Ezra would address up to 20 schoolchildren, sharing his story and encouraging them to be comfortable in themselves, that “being different is OK”.

Tornado effect

Ezra was sports-mad from a very young age playing basketball, baseball, soccer, flag football and karate and in 2013 he began competing in athletics.

It was while he and his father Clayton were at a meet in Oklahoma that they were inspired to set up Angel City Sports, a programme for children, adults and veterans with physical disabilities and visual impairments.

“So it’s Tornado Alley, tornado season and my mum [Bahar] almost didn’t even let us go because it was so dangerous because a tornado had literally just rolled through,” he recalled.

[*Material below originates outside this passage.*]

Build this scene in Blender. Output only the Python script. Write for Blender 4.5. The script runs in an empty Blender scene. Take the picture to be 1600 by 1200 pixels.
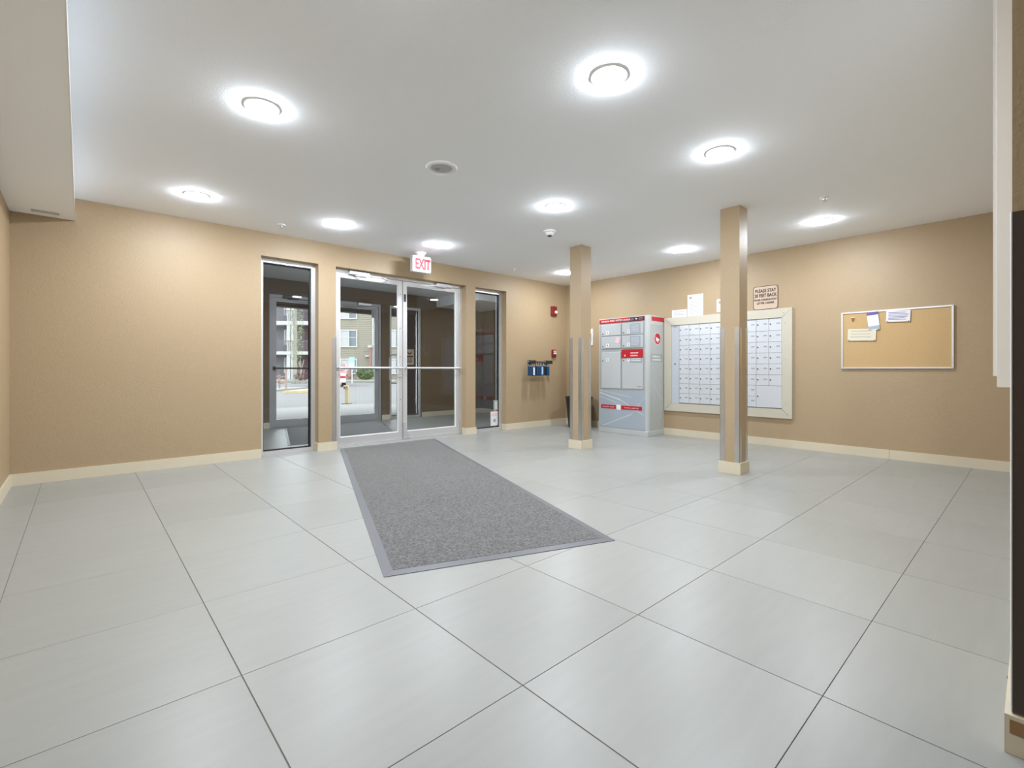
import bpy, bmesh, math, random
from mathutils import Vector, Matrix
random.seed(7)
scene = bpy.context.scene
C = scene.collection
PI = math.pi

# ---------------------------------------------------------------- camera
YAW = 0.736
H = 2.43          # ceiling height
XW = 6.354        # right wall plane
YW = 5.587        # entrance wall plane
XL = -0.432       # left wall plane
cam = bpy.data.cameras.new('camera')
camo = bpy.data.objects.new('camera', cam); C.objects.link(camo)
camo.location = (0, 0, 0.945)
camo.rotation_euler = (PI/2, 0, -YAW)
cam.sensor_width = 36; cam.lens = 36*742.8/1600
cam.shift_y = -22/1600
cam.clip_start = 0.05; cam.clip_end = 400
scene.camera = camo

# ---------------------------------------------------------------- world, sun, exposure
w = bpy.data.worlds.new('sky'); scene.world = w; w.use_nodes = True
bg = w.node_tree.nodes['Background']
bg.inputs[0].default_value = (0.93, 0.95, 1.0, 1); bg.inputs[1].default_value = 3.0
LAMP = 196.0       # radiance of the ceiling lamp lenses
LAMP_COL = (0.90, 0.97, 1.06, 1)
vs = scene.view_settings
vs.view_transform = 'Standard'; vs.look = 'None'; vs.gamma = 1; vs.use_curve_mapping = False
vs.exposure = 0.85
scene.cycles.max_bounces = 10; scene.cycles.diffuse_bounces = 5; scene.cycles.glossy_bounces = 4
scene.cycles.use_adaptive_sampling = True; scene.cycles.adaptive_threshold = 0.03
scene.cycles.transparent_max_bounces = 12; scene.cycles.transmission_bounces = 6
scene.cycles.use_denoising = True
scene.cycles.sample_clamp_indirect = 6
scene.cycles.caustics_reflective = True; scene.cycles.caustics_refractive = False

# ---------------------------------------------------------------- materials
def nt(name):
    m = bpy.data.materials.new(name); m.use_nodes = True
    return m, m.node_tree, m.node_tree.nodes['Principled BSDF']
def mat(name, col, rough=0.6, metal=0.0, spec=0.5, bump=None, vary=None, coat=0):
    m, t, b = nt(name)
    b.inputs['Base Color'].default_value = (*col, 1)
    b.inputs['Roughness'].default_value = rough
    b.inputs['Metallic'].default_value = metal
    b.inputs['Specular IOR Level'].default_value = spec
    if coat: b.inputs['Coat Weight'].default_value = coat
    tc = t.nodes.new('ShaderNodeTexCoord')
    if vary:
        sc, amt = vary
        n = t.nodes.new('ShaderNodeTexNoise'); n.inputs['Scale'].default_value = sc; n.inputs['Detail'].default_value = 4
        t.links.new(tc.outputs['Object'], n.inputs['Vector'])
        mx = t.nodes.new('ShaderNodeMix'); mx.data_type = 'RGBA'
        mx.inputs['A'].default_value = (*[c*(1-amt) for c in col], 1); mx.inputs['B'].default_value = (*[min(1, c*(1+amt)) for c in col], 1)
        t.links.new(n.outputs['Fac'], mx.inputs['Factor']); t.links.new(mx.outputs['Result'], b.inputs['Base Color'])
    if bump:
        sc, st = bump[:2]
        n = t.nodes.new('ShaderNodeTexNoise'); n.inputs['Scale'].default_value = sc; n.inputs['Detail'].default_value = 3
        t.links.new(tc.outputs['Object'], n.inputs['Vector'])
        bp = t.nodes.new('ShaderNodeBump'); bp.inputs['Strength'].default_value = st; bp.inputs['Distance'].default_value = bump[2] if len(bump) > 2 else 0.004
        t.links.new(n.outputs['Fac'], bp.inputs['Height']); t.links.new(bp.outputs['Normal'], b.inputs['Normal'])
    return m
def emis(name, col, st):
    m, t, b = nt(name)
    b.inputs['Base Color'].default_value = (*col[:3], 1)
    b.inputs['Emission Color'].default_value = (*col[:3], 1); b.inputs['Emission Strength'].default_value = st
    return m
def glass(name, tint=(0.93, 0.95, 0.95), refl=0.9):
    m, t, b = nt(name); t.nodes.remove(b)
    out = t.nodes['Material Output']
    tr = t.nodes.new('ShaderNodeBsdfTransparent'); tr.inputs[0].default_value = (*tint, 1)
    gl = t.nodes.new('ShaderNodeBsdfGlossy'); gl.inputs['Roughness'].default_value = 0.0
    fr = t.nodes.new('ShaderNodeFresnel'); fr.inputs['IOR'].default_value = 1.45
    mu = t.nodes.new('ShaderNodeMath'); mu.operation = 'MULTIPLY'; mu.inputs[1].default_value = refl
    mx = t.nodes.new('ShaderNodeMixShader')
    t.links.new(fr.outputs[0], mu.inputs[0]); t.links.new(mu.outputs[0], mx.inputs[0])
    t.links.new(tr.outputs[0], mx.inputs[1]); t.links.new(gl.outputs[0], mx.inputs[2]); t.links.new(mx.outputs[0], out.inputs[0])
    return m

M = {}
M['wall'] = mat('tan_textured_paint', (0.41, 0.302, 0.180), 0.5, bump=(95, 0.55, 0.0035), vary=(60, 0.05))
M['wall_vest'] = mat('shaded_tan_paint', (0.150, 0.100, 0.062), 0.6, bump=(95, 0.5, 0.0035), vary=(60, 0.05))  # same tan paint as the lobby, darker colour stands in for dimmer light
M['ceiling'] = mat('white_stipple_paint', (0.925, 0.95, 0.99), 0.9, spec=0.2, bump=(170, 0.5, 0.003), vary=(150, 0.03))
M['base'] = mat('cream_painted_trim', (0.66, 0.585, 0.44), 0.45, vary=(6, 0.03))
M['alum'] = mat('silver_aluminium', (0.72, 0.72, 0.72), 0.38, 0.65, vary=(3, 0.03))
M['alum_dark'] = mat('grey_aluminium', (0.42, 0.42, 0.44), 0.4, 0.3)
M['steel'] = mat('brushed_steel', (0.62, 0.61, 0.60), 0.3, 0.95, vary=(8, 0.08))
M['guard_reflection'] = mat('steel_with_dark_reflection', (0.075, 0.055, 0.045), 0.45, 0.3)  # steel guard with its dark hallway reflection painted into the colour
M['closer'] = mat('closer_silver', (0.6, 0.6, 0.61), 0.35, 0.5)
M['black'] = mat('black_rubber', (0.015, 0.015, 0.017), 0.6)
M['dark'] = mat('dark_metal', (0.05, 0.05, 0.055), 0.4, 0.3)
M['white'] = mat('white_plastic', (0.85, 0.85, 0.84), 0.4)
M['grille'] = mat('grey_grille', (0.52, 0.52, 0.54), 0.6, bump=(500, 0.6, 0.002))
M['glass'] = glass('clear_glass')
M['paper'] = mat('white_paper', (0.74, 0.74, 0.75), 0.8)
M['cream_paper'] = mat('cream_paper', (0.70, 0.65, 0.50), 0.8)
M['ink'] = mat('black_ink', (0.04, 0.035, 0.035), 0.7)
M['grey_ink'] = mat('grey_ink', (0.35, 0.35, 0.38), 0.7)
M['red'] = mat('red_vinyl', (0.50, 0.008, 0.014), 0.4)
M['red_plastic'] = mat('red_plastic', (0.22, 0.005, 0.008), 0.35)
M['maroon'] = mat('dark_maroon_vinyl', (0.06, 0.012, 0.02), 0.4)
M['locker'] = mat('pale_grey_enamel', (0.53, 0.55, 0.54), 0.35, 0.15, vary=(4, 0.03))
M['locker_door'] = mat('light_grey_enamel', (0.55, 0.57, 0.575), 0.33, 0.1, vary=(5, 0.03))
M['locker_gap'] = mat('door_gap_shade', (0.36, 0.38, 0.38), 0.5)  # surround darkened to paint the slim shadows between locker doors
M['side_panel'] = mat('locker_side_grey', (0.44, 0.46, 0.44), 0.4, vary=(3, 0.05))
M['locker_blue'] = mat('blue_grey_panel', (0.37, 0.42, 0.475), 0.4, vary=(2, 0.05))
M['streak'] = mat('pale_streak_print', (0.58, 0.60, 0.63), 0.4)
M['side_grey'] = mat('side_grey_vinyl', (0.36, 0.38, 0.36), 0.4)
M['mail'] = mat('white_grey_mailbox_enamel', (0.61, 0.63, 0.66), 0.35, 0.1, vary=(5, 0.02))
M['mail_back'] = mat('mailbox_recess', (0.16, 0.16, 0.17), 0.6)
M['mail_side'] = mat('grey_mailbox_filler', (0.50, 0.53, 0.57), 0.4, bump=(300, 0.3, 0.002))
M['cream'] = mat('cream_wood_frame', (0.56, 0.52, 0.425), 0.45, vary=(6, 0.03))
M['cork'] = mat('cork', (0.54, 0.365, 0.175), 0.85, vary=(90, 0.12), bump=(200, 0.4, 0.002))
M['purple'] = mat('purple_print', (0.14, 0.09, 0.32), 0.6)
M['yellow'] = mat('yellow_note', (0.75, 0.60, 0.15), 0.7)
M['brown'] = mat('brown_ink', (0.20, 0.09, 0.03), 0.7)
M['pin'] = mat('pin_metal', (0.25, 0.2, 0.16), 0.3, 0.7)
M['sign_bg'] = mat('beige_sign', (0.57, 0.44, 0.33), 0.5)
M['sign_ink'] = mat('dark_brown_ink', (0.05, 0.022, 0.012), 0.6)
M['blue'] = mat('blue_lockbox_plastic', (0.008, 0.06, 0.15), 0.35)
M['pale_blue'] = mat('pale_blue_label', (0.45, 0.58, 0.75), 0.4)
M['bin'] = mat('black_bin_plastic', (0.016, 0.016, 0.02), 0.5)
M['pink'] = mat('pink_note', (0.85, 0.55, 0.58), 0.8)
M['stain'] = mat('bare_wood', (0.30, 0.17, 0.08), 0.7)
M['lens'] = emis('lamp_lens', LAMP_COL, LAMP)
M['lens'].cycles.emission_sampling = 'FRONT_BACK'
M['exit_face'] = emis('exit_sign_face', (0.50, 0.49, 0.49), 0.05)
M['exit_red'] = emis('exit_letters', (0.50, 0.01, 0.025), 0.05)
M['lens_dim'] = emis('added_lamp_lens', LAMP_COL, LAMP*0.6)  # lens of the unseen lamps added to light the vestibule
M['grout'] = mat('grey_grout', (0.20, 0.19, 0.165), 0.8)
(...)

“My dad posed the question – why are we coming halfway across the country to run, jump and stuff? Why isn’t this happening in LA? We have the resources, the facilities, the people, the weather.”

Two years later the first annual Angel City Games were staged with kinship and inclusivity as important as competition.

“For us it’s not just about sport: it’s about providing them with community,” Frech said. “Not many people have that behind them, not many people feel like they are supported.

“It definitely boosts their confidence and makes them feel like they belong somewhere. I think that’s what is so cool about Angel City Sports: it’s using sport to help people accomplish their dreams.”

That sense of community also instructs Team Ezra – all those around the young athlete who have raised hundreds of thousands of dollars for organisations that support those with physical disabilities.

“It reminds me that I have a village right behind me all the time,” he said.

“It’s not just me competing: I am competing on behalf of my family who have sacrificed time, my friends who have been there at the highs and the lows and all my friends and family who have been there for me since day one.”

Fast track to success

Ezra was just seven when he watched the Paralympics in London, looking on as his friends Rudy Garcia Tolson and Blake Leeper won medals in the pool and on the track.

It was the Rio 2016 Paralympic Games that really inspired him though.

“Right after the Rio Games I was like you know what, I’m training for the Paralympics and literally since then I’ve really been training and trying to get to Tokyo in 2020,” he said.

Fast forward to the World Para Athletics Junior Championships in Nottwil where Ezra claimed three medals – gold in the high jump (T45-64) and bronze in the 100m and long jump – on his international debut.

Next up are the Parapan Am Games in Lima, Peru, where he will face senior competition for the first time and in the long-term he has a hometown Paralympics in his sights.

“I am really excited to go to Lima,” he said. “I’m sure the competition is going to be a lot harder at the adult level especially because it’s a bigger event, a bigger meet, there’s tons of people not just under 20 or under 17s.

“Guys who have trained years and years and years and are 30, 20 and I am 14 competing with them so it scares me a bit but I’m excited.

Paralympic dream

Then comes the Dubai 2019 World Championships and Tokyo 2020 Paralympic Games.

“I want to compete in Dubai and get a feel for the World Championships and from there hopefully take it to Tokyo in 2020, that’s the main goal. And from there just keep going on to Paris and then to LA in 2028 which would be so sick.”

The success he has enjoyed so far is a result of his hard work and commitment and also living by his motto of “You can dream it. You can hope for it. Or you can make it happen”.

They are words he hopes can inspire others.

“That’s what really helps me sometimes when I’m lying in bed thinking about how I have to train the next morning or I have something to do that I don’t want to do.

“I have the choice. I can either think about my goals, I can dream about my goals or I can get out and make it happen.”

Lima 2019 kicks off on 23 August featuring 1,850 athletes from 33 countries competing in 17 sports.